Records provided:
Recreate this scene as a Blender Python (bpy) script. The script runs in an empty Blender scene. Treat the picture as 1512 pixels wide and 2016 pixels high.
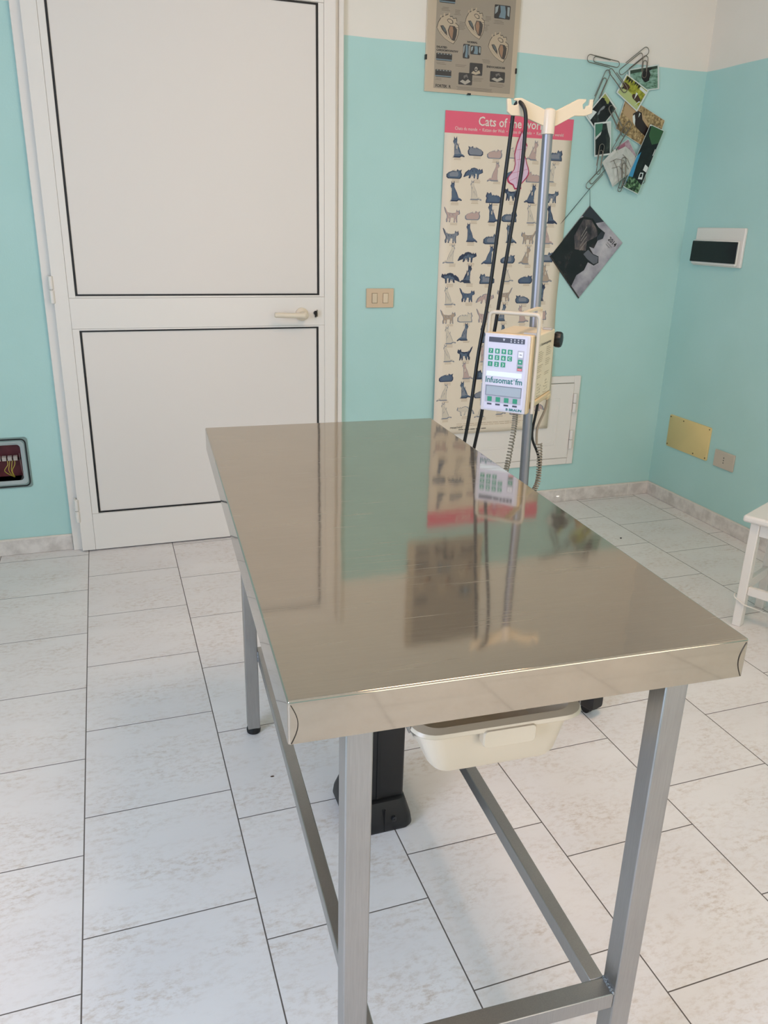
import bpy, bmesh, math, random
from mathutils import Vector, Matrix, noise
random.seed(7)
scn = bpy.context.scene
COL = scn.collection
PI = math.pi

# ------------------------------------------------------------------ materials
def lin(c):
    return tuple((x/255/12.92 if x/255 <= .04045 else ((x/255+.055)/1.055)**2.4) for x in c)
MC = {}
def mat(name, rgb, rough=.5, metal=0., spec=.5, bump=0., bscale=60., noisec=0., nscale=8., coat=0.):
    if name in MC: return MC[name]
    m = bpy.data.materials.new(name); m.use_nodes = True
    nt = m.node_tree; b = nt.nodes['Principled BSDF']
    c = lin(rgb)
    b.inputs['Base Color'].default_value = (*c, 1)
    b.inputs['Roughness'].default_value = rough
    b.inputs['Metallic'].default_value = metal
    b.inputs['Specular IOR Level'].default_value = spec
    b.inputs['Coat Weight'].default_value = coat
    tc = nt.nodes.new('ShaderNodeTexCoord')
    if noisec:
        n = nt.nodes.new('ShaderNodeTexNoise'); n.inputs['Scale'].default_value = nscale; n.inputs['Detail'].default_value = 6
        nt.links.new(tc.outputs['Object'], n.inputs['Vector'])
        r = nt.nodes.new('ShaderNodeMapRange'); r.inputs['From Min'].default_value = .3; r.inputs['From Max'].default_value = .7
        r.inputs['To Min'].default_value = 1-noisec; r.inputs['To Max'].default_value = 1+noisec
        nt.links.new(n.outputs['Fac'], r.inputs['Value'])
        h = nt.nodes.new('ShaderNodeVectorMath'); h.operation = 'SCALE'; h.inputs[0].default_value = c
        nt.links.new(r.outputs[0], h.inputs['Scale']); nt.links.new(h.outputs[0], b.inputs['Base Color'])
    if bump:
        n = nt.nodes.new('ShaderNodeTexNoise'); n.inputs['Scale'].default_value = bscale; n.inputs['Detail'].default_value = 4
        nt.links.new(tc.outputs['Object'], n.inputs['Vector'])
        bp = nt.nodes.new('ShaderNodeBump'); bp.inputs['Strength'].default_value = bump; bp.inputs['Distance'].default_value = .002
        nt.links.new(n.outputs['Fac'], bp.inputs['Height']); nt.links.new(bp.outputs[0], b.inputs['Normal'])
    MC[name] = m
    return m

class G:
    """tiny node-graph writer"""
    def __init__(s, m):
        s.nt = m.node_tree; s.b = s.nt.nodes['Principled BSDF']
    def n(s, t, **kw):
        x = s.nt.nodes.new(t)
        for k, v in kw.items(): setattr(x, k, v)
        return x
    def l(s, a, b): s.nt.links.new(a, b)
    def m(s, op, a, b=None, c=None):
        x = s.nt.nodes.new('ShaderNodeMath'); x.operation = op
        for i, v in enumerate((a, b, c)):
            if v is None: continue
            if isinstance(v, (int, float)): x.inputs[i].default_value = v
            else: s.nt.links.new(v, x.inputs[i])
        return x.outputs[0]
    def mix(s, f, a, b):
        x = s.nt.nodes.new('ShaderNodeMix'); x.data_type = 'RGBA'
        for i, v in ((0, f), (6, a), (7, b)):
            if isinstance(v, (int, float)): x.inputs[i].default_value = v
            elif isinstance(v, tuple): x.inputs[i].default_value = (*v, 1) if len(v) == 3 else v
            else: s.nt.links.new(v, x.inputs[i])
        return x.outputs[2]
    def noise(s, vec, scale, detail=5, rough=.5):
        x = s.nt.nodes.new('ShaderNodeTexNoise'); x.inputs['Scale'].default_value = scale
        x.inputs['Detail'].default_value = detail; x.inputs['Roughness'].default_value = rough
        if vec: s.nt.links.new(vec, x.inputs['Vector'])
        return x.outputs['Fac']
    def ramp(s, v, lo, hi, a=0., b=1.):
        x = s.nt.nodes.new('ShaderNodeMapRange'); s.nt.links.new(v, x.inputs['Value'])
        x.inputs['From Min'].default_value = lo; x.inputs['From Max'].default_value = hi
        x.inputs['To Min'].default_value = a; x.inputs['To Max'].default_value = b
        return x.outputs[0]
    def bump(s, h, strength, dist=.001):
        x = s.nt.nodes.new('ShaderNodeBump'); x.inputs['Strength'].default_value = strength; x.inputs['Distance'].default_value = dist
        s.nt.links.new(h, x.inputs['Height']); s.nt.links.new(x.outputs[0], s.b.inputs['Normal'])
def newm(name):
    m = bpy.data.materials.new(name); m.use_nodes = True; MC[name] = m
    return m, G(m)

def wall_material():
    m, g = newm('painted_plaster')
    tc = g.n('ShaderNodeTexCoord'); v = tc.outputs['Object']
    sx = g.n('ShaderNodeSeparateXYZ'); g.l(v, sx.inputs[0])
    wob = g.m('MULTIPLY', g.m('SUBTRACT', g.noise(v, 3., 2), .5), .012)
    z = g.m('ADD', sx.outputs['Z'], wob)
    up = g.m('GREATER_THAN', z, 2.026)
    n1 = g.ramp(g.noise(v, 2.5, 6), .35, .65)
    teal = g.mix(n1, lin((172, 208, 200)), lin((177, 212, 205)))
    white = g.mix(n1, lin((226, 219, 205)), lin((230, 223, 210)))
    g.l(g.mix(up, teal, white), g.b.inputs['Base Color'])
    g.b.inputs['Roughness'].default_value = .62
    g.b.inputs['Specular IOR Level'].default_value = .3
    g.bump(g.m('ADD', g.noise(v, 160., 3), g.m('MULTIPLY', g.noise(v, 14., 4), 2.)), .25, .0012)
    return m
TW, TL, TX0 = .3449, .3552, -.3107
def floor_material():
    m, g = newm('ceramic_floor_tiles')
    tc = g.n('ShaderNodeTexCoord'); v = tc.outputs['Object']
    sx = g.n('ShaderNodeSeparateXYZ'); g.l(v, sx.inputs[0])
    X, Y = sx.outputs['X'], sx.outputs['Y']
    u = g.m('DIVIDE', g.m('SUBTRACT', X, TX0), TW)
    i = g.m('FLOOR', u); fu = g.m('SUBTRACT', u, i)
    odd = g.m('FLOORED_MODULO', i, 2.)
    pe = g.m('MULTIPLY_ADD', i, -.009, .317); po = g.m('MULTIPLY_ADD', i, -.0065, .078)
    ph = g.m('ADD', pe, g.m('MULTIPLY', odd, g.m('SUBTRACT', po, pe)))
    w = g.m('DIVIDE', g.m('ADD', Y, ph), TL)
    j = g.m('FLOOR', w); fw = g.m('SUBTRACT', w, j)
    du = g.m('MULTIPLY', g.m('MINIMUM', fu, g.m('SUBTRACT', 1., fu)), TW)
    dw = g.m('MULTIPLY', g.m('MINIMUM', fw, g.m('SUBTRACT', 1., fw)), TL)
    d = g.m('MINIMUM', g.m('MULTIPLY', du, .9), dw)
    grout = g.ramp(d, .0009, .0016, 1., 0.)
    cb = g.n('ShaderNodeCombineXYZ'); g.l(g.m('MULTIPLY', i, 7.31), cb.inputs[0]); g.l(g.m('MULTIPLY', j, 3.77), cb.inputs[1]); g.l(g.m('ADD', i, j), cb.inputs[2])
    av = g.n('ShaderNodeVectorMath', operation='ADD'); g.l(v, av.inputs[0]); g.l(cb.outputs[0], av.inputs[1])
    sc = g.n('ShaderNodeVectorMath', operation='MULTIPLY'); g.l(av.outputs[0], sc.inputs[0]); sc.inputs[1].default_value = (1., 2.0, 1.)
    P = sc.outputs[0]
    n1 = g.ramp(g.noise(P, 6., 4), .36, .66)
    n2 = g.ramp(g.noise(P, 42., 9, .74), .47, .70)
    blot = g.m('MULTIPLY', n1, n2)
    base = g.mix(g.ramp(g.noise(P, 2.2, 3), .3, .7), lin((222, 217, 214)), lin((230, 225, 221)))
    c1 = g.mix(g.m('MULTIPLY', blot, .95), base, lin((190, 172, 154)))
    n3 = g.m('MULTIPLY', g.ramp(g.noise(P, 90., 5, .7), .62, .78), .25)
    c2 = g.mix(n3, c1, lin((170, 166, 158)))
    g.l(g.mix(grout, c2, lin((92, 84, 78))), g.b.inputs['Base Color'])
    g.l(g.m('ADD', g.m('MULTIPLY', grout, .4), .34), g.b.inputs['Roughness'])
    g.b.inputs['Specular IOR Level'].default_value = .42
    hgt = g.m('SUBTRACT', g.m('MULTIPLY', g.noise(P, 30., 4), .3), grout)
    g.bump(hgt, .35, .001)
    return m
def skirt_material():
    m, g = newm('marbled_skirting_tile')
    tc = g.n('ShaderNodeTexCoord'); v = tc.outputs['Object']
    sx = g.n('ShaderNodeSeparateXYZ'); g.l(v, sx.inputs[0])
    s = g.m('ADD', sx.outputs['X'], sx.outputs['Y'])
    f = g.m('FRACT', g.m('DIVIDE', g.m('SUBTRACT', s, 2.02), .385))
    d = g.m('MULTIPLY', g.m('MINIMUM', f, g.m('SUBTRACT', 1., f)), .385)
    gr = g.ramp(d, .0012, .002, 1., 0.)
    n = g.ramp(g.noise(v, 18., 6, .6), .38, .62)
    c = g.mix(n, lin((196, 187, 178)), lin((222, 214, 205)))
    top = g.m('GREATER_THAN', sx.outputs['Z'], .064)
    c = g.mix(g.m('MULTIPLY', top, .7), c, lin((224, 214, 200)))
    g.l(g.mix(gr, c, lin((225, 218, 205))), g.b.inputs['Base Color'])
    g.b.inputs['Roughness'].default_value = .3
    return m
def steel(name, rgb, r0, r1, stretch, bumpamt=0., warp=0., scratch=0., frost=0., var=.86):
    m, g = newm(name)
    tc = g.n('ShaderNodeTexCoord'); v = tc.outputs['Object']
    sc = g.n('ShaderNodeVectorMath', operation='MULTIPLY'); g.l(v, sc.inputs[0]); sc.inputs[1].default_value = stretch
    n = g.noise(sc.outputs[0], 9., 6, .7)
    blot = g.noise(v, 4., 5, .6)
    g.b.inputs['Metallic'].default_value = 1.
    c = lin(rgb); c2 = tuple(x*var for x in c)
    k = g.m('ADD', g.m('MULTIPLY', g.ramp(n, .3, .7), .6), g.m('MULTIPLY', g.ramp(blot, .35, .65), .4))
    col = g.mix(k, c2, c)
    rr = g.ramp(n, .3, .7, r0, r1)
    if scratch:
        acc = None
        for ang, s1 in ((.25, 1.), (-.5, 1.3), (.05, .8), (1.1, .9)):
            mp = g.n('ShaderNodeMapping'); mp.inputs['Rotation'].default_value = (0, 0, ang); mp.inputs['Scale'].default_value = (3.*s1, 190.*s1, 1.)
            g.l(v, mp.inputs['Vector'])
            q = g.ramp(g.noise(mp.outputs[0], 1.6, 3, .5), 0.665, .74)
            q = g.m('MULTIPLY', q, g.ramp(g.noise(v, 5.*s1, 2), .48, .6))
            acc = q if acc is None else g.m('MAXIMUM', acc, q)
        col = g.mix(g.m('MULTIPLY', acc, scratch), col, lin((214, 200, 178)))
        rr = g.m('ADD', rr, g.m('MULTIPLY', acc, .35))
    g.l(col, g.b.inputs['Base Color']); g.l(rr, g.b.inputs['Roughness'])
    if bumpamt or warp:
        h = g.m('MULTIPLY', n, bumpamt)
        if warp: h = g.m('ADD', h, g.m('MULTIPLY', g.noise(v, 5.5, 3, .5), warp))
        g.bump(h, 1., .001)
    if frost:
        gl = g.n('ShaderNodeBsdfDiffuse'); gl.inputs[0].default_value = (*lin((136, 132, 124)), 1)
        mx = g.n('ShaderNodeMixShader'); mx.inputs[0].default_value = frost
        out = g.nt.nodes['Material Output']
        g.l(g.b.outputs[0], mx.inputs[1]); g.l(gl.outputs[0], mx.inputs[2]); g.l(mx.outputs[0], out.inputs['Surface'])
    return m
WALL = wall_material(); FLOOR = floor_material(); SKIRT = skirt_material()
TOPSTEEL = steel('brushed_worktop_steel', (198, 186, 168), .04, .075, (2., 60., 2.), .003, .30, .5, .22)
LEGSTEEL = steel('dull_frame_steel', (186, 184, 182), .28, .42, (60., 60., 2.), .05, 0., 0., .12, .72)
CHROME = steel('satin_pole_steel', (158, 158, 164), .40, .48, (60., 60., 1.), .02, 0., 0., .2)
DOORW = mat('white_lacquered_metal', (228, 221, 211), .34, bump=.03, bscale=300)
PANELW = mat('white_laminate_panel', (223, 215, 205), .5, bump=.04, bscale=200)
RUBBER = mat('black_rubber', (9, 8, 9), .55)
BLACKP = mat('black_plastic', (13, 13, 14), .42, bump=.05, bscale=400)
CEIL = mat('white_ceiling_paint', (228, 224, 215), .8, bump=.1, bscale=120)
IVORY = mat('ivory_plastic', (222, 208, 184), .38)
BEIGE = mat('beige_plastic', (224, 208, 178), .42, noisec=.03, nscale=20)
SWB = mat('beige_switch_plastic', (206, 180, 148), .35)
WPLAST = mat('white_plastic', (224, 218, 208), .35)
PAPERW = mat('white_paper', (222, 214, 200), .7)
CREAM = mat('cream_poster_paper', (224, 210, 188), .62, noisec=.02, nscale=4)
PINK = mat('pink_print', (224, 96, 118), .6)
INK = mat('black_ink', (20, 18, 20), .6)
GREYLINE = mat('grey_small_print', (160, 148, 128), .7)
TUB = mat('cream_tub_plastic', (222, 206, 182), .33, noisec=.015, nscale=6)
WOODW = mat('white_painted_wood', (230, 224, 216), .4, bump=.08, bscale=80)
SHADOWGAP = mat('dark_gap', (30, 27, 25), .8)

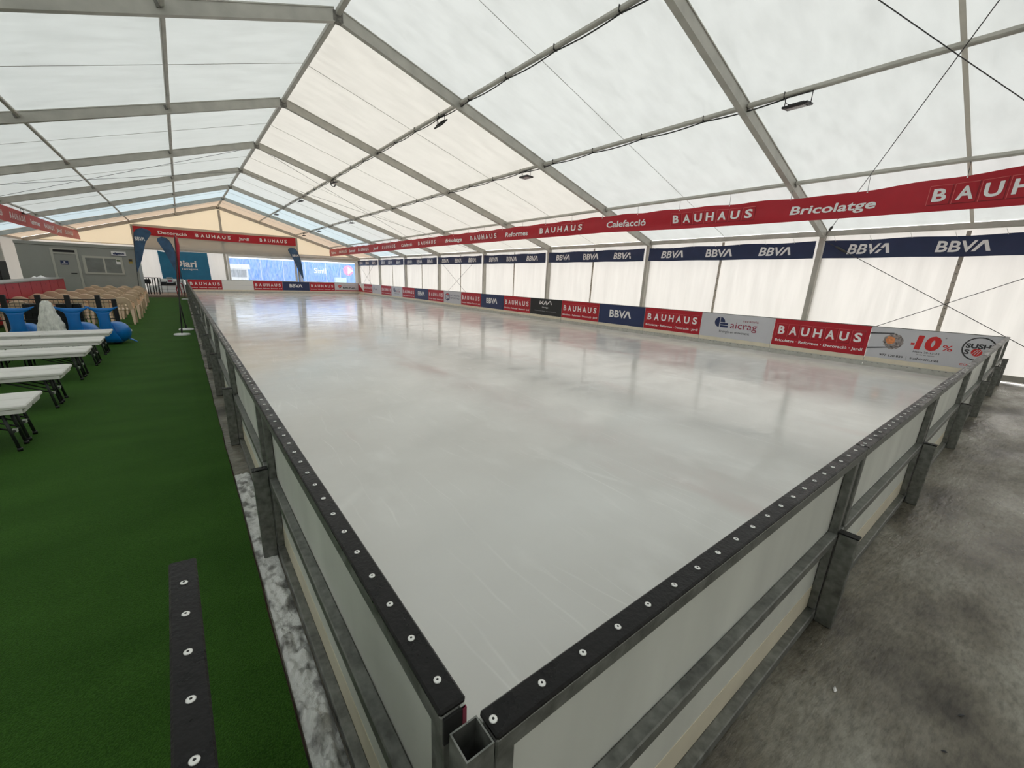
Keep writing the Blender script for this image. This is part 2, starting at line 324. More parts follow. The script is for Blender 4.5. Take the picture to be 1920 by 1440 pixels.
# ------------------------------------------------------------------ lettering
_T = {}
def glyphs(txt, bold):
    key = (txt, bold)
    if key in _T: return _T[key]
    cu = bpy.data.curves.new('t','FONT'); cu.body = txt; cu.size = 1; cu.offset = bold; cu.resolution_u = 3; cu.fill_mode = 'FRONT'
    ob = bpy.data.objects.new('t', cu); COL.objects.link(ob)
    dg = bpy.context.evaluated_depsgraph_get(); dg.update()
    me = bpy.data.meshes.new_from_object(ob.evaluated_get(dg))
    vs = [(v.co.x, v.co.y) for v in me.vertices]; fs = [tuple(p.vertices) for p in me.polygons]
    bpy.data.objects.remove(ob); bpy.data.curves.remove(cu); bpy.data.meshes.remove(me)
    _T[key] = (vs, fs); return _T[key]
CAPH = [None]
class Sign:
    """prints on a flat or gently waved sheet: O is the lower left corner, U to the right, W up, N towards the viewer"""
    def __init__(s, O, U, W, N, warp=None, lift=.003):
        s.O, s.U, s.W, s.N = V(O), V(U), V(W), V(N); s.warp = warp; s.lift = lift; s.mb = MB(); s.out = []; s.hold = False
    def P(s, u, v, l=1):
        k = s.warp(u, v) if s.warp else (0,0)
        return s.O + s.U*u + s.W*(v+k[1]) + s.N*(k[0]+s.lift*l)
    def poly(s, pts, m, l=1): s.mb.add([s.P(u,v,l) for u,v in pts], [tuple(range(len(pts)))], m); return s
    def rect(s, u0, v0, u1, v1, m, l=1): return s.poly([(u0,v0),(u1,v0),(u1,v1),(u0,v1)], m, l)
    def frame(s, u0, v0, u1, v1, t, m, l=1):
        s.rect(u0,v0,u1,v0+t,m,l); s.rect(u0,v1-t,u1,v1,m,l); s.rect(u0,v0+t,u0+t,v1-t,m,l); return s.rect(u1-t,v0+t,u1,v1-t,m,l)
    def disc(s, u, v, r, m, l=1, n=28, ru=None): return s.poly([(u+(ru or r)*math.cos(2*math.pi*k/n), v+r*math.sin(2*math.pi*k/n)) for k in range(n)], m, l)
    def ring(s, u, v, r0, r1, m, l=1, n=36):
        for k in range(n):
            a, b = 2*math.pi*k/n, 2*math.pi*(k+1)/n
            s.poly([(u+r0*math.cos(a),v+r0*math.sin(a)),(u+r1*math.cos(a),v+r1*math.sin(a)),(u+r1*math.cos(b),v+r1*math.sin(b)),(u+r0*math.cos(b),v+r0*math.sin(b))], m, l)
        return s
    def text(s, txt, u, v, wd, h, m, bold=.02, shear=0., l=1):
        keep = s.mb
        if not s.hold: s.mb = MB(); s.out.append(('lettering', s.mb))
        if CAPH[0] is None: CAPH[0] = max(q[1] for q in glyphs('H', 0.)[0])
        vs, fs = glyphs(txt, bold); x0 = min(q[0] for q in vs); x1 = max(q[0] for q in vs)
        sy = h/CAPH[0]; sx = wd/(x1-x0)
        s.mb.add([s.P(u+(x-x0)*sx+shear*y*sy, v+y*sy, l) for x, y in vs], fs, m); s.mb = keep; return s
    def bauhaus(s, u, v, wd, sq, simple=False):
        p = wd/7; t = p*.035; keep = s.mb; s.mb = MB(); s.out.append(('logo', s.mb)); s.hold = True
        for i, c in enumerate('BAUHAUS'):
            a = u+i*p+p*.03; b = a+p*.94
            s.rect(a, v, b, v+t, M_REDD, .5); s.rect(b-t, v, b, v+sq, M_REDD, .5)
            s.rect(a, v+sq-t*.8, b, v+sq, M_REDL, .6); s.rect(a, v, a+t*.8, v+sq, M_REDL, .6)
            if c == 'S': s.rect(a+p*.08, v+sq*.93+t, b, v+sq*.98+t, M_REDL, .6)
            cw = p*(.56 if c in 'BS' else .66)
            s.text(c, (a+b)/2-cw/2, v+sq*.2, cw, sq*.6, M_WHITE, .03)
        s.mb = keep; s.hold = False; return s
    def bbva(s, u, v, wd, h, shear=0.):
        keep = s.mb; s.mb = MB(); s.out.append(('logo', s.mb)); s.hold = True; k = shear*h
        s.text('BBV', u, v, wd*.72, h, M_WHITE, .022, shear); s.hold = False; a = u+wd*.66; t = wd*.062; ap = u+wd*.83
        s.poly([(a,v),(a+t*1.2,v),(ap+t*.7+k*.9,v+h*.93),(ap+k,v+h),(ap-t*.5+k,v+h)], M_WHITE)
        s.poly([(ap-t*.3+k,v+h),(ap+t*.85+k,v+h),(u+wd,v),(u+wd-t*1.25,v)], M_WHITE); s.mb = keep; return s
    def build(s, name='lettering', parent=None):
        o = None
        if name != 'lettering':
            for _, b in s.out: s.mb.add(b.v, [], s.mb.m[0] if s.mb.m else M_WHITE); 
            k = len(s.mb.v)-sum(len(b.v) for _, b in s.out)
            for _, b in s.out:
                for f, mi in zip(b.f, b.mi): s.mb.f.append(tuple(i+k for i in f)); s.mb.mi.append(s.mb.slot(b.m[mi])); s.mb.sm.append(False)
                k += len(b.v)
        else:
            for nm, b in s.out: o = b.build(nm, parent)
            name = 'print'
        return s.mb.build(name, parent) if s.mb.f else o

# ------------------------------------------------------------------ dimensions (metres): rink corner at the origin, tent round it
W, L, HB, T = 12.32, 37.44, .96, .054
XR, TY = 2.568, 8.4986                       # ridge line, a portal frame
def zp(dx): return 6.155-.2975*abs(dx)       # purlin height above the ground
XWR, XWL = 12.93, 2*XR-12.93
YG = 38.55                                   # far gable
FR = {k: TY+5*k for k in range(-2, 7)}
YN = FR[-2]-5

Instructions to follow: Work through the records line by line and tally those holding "scene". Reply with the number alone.

Finished answer: 2